Mr. HAIN. To the best of my ability.

Mr. BAKER. To what do you attribute that vast unemployment in lead and zinc? What has caused it?

Mr. HAIN. I may not be an old expert. I went to work in the zinc smelters with brother Marshall back in 1936. He was there when I got there, but through the years we have always had figures before us and discussed this matter in the various zinc smelters and our various unions and so forth. It is our opinion from the records that we get that we used to produce about two-thirds of the lead and zinc. We mined and smelted.

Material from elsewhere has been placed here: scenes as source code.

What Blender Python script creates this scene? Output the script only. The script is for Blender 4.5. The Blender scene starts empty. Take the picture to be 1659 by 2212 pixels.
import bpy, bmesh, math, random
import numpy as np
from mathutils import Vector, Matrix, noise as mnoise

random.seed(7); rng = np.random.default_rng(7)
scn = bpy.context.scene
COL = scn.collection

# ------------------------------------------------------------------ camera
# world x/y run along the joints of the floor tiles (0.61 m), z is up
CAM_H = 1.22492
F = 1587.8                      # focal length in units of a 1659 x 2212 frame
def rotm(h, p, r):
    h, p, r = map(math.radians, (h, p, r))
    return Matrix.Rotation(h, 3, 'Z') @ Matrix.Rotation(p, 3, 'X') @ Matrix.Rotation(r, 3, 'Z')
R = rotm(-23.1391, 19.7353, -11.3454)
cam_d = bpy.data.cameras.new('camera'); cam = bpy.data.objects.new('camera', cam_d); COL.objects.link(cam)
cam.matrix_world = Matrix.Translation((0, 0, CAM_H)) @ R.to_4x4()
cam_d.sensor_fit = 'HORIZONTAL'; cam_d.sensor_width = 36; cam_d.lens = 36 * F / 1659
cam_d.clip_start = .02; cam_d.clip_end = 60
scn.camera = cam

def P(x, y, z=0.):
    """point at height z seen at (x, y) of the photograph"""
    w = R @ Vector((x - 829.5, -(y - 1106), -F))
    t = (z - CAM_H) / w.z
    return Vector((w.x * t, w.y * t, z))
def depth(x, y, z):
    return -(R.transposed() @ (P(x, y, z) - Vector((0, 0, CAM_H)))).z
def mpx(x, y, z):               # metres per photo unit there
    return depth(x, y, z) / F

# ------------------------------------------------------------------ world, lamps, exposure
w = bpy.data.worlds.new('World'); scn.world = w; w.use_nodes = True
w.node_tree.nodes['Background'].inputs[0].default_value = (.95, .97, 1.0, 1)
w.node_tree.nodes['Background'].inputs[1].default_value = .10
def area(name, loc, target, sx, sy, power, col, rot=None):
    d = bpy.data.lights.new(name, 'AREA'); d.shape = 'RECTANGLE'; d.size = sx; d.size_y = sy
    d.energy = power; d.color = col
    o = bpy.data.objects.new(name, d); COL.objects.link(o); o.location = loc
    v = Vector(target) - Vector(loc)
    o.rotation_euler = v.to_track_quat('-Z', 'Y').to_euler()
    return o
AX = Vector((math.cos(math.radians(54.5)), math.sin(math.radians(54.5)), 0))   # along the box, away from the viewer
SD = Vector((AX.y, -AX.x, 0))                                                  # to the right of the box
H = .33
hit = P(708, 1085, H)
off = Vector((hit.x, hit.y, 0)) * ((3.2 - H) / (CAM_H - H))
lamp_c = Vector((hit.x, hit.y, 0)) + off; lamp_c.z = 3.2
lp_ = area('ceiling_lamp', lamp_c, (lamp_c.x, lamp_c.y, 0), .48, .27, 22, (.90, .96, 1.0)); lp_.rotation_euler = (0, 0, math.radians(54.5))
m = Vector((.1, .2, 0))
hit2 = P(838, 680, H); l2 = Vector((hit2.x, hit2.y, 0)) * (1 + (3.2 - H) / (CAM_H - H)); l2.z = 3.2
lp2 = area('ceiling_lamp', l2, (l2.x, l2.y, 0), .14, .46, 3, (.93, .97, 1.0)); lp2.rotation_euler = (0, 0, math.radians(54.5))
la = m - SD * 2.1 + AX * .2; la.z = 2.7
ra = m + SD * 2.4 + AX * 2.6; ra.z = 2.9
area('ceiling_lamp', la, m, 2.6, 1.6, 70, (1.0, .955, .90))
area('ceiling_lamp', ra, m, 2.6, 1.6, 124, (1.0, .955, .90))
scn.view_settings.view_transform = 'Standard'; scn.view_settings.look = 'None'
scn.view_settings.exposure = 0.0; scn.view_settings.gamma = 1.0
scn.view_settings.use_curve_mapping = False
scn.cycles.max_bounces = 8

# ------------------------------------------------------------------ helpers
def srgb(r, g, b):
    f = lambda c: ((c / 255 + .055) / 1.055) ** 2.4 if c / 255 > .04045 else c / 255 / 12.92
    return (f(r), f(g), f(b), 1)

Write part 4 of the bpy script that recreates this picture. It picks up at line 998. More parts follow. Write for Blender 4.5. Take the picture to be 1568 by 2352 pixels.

Two-thirds of what this country uses was produced and made here in this country.

I think the last figures I saw on the situation indicated it turned around to the point to where this country is only mining and manufacturing and producing about 27 percent. I do not know whether that answers your question or not.

Mr. BAKER. The answer to my question is obvious; that it is due to the importation of the material.

Mr. HAIN. When you go from somewhere around 66 percent to 70 percent down to 27 percent, it appears to us that the problem is not too hard to figure out as to why.

Mr. BAKER. Mr. Wilson, have you something else?

Mr. WILSON. I would like to say in answer to your question to Mr. Hain as to what he attributes it to, we in the mines know what the cause is. The concentrates are being shipped in from Mexico and Canada, Australia, and they are even shipped from other countries. However, those are the major sources and they will lay it down in this country cheaper than we can produce it at the wage we are getting, and we have already taken a 6-cent-an-hour wage cut. Our wages have been cut, but we still cannot produce in that fashion and the companies indicated that the only way that they could meet that and not shut down any mine would be to cut wages further about 50 cents an hour-and the top miner only gets $2.10.